Ancak Trump Vietnam'daki zirvede, adını vermeden Çin'i bir kez daha eleştirdi. Trump'ın "devletçe yürütülen sanayi planlaması, kamu iktisadi kuruluşları, dampingli ihracat, sübvansiyonlu ürünler, kur manipülasyonu ve piyasa bozucu sanayi politikaları" aleyhindeki sözleri açıkça, seçim kampanyasında sıkça suçladığı Çin'i hedef alıyordu. Yani söylemdeki tutarsızlığı devam ederken, prensip ve politika arasında açık bir ayrım yaptı.
Belirsizliğin olduğu bir diğer alan da Kuzey Kore konusuydu. Trump daha önceki tutumuyla çelişen bazı açıklamalar yaptı. Japonya'daki açıklamasında, Kuzey Kore rejimine karşı birlikte hareket edileceğini güçlü biçimde vurguladı.
Trump Japonya'da yaptığı konuşmada, "Hiç kimse, hiçbir diktatör, hiçbir rejim ve ulus, Amerika'nın kararlılığını hafife almamalı. Geçmişte bazen bizi hafife almışlardı. Bu onlar için hiç de hoş olmamıştı. Öyle değil mi? Asla boyun eğmeyeceğiz, asla tereddüt etmeyeceğiz ve bağımsızlığımızı savunmaktan asla çekinmeyeceğiz" dedi.
Kuzey Kore'ye verilen bu açık mesaj sonradan, Trump ile [Kuzey Kore lideri] Kim arasında ağız dalaşına yol açtı. Trump Kim'in kendisine yönelik hakaretlerinin ardından attığı tweette, "Ben ona hiçbir zaman kısa ve şişman demezken, Kim Jong-un neden bana 'yaşlı' diyerek hakaret ediyor?" dedi. Ama sonradan, Kim ile görüşerek daha iyi bir anlaşma yapabileceğini söyledi. Bu durum bir kez daha tutarsızlık oluşturup tartışmalara yol açtı.
Trump Çin'deyken, Kuzey Kore konusundaki desteği için bu ülkeye teşekkür etti. Ama Vietnam'da yaptığı açıklamada, bu tehditle başa çıkmak için toplu girişim çağrısında bulundu. Yani şu anda, ABD'nin Kuzey Kore konusunda ne yapmak istediğini bilmiyoruz.

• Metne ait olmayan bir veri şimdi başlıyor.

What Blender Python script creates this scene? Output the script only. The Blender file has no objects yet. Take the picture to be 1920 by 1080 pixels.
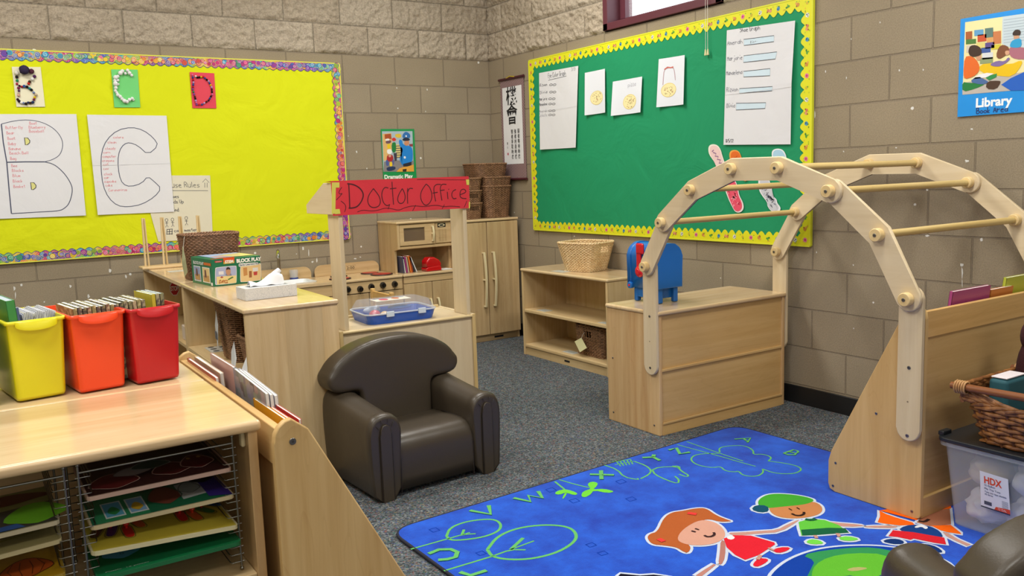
import bpy, bmesh, math, random
from mathutils import Vector, Matrix, noise
random.seed(7)
SC = bpy.context.scene
COL = SC.collection
R_ = math.radians
# ------------------------------------------------------------------ camera
FPX = 1607.13
CR = Vector((0.83757048, -0.54523868, -0.03450311))
CU = Vector((0.09999601, 0.09090905, 0.99082609))
CF = Vector((0.53710007, 0.83333686, -0.13066443))
CP = Vector((-3.63659, -5.86239, 1.24443))
cam = bpy.data.cameras.new('camera'); camo = bpy.data.objects.new('camera', cam); COL.objects.link(camo)
cam.sensor_width = 36; cam.lens = FPX * 36 / 1920; cam.clip_start = 0.05; cam.clip_end = 60
camo.matrix_world = Matrix((( CR.x, CU.x, -CF.x, CP.x), (CR.y, CU.y, -CF.y, CP.y), (CR.z, CU.z, -CF.z, CP.z), (0, 0, 0, 1)))
SC.camera = camo
# ------------------------------------------------------------------ world, exposure
w = bpy.data.worlds.new('world'); SC.world = w; w.use_nodes = True
w.node_tree.nodes['Background'].inputs[0].default_value = (0.86, 0.93, 1.0, 1)
w.node_tree.nodes['Background'].inputs[1].default_value = 4.0
SC.view_settings.view_transform = 'Standard'; SC.view_settings.look = 'None'
SC.view_settings.exposure = -0.12; SC.view_settings.gamma = 1.0; SC.view_settings.use_curve_mapping = False
# ------------------------------------------------------------------ lights: fluorescent troffers in the ceiling
CEIL = 3.2
LAMPS = [(-1.3, -1.6), (-3.9, -1.6), (-1.3, -4.3), (-3.9, -4.3), (-1.3, -6.9), (-3.9, -6.9)]
for i, (lx, ly) in enumerate(LAMPS):
    l = bpy.data.lights.new('fluorescent_light', 'AREA'); l.shape = 'RECTANGLE'; l.size = 1.2; l.size_y = 0.6
    l.energy = 54 if ly > -6 else 24; l.color = (1.0, 0.965, 0.9)
    o = bpy.data.objects.new('fluorescent_light', l); o.location = (lx, ly, CEIL - 0.06); COL.objects.link(o)
# cool fill lamp added behind the camera; that wall has no window
l = bpy.data.lights.new('front_fill', 'AREA'); l.shape = 'RECTANGLE'; l.size = 3.4; l.size_y = 1.1
l.energy = 14; l.color = (0.84, 0.92, 1.0)
o = bpy.data.objects.new('front_fill', l); o.location = (-2.4, -7.7, 1.75); o.rotation_euler = (R_(90), 0, 0); COL.objects.link(o)

# ------------------------------------------------------------------ pixel -> point on a plane of the room
def at(u, v, **k):
    d = CF + CR * ((u - 960) / FPX) - CU * ((v - 540) / FPX)
    (a, val), = k.items(); i = 'xyz'.index(a)
    return CP + d * ((val - CP[i]) / d[i])

# ------------------------------------------------------------------ materials
def lin(h):
    h = h.lstrip('#'); o = []
    for i in (0, 2, 4):
        c = int(h[i:i+2], 16) / 255; o.append(c / 12.92 if c <= .04045 else ((c + .055) / 1.055) ** 2.4)
    return (*o, 1)
_M = {}
def new_mat(name):
    m = bpy.data.materials.new(name); m.use_nodes = True
    return m, m.node_tree.nodes, m.node_tree.links, m.node_tree.nodes['Principled BSDF']
def N(nt, t, **k):
    n = nt.new(t)
    for a, v in k.items():
        if a.startswith('i_'):
            key = a[2:]; key = int(key) if key.isdigit() else key.replace('_', ' ')
            n.inputs[key].default_value = v
        else: setattr(n, a, v)
    return n
def flat(h, rough=.6, metal=0., bump=0., bscale=200, coat=0., spec=.5):
    key = ('flat', h, rough, metal, bump, bscale, coat, spec)
    if key in _M: return _M[key]
    m, nt, L, p = new_mat('paint_' + h.strip('#'))
    p.inputs['Roughness'].default_value = rough; p.inputs['Metallic'].default_value = metal
    p.inputs['Coat Weight'].default_value = coat; p.inputs['Specular IOR Level'].default_value = spec
    tc = N(nt, 'ShaderNodeTexCoord'); no = N(nt, 'ShaderNodeTexNoise', i_Scale=9.0, i_Detail=2.0)
    L.new(tc.outputs['Object'], no.inputs['Vector'])
    mx = N(nt, 'ShaderNodeMix', data_type='RGBA'); c = lin(h)
    mx.inputs[6].default_value = (c[0]*.94, c[1]*.94, c[2]*.94, 1); mx.inputs[7].default_value = (min(1, c[0]*1.05), min(1, c[1]*1.05), min(1, c[2]*1.05), 1)
    L.new(no.outputs['Fac'], mx.inputs[0]); L.new(mx.outputs[2], p.inputs['Base Color'])
    if bump:
        n2 = N(nt, 'ShaderNodeTexNoise', i_Scale=float(bscale), i_Detail=3.0); L.new(tc.outputs['Object'], n2.inputs['Vector'])
        b = N(nt, 'ShaderNodeBump', i_Strength=bump, i_Distance=.004); L.new(n2.outputs['Fac'], b.inputs['Height']); L.new(b.outputs[0], p.inputs['Normal'])
    _M[key] = m; return m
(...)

Trump'ın açıklamalarının bu kısa özeti, ABD yönetimi ile müttefiklerinin önümüzdeki aylarda ABD dış politikasının istikameti konusunda karşılaşacağı zorlukları ortaya koyuyor. Çok sayıda faktörün varlığı, ABD'nin Asya'ya dair planlarını anlamayı güçleştiriyor. Trump'ın gezisi sonrasında ABD yönetimi, dış politika "plan"ını anlatmakta zorlanacak.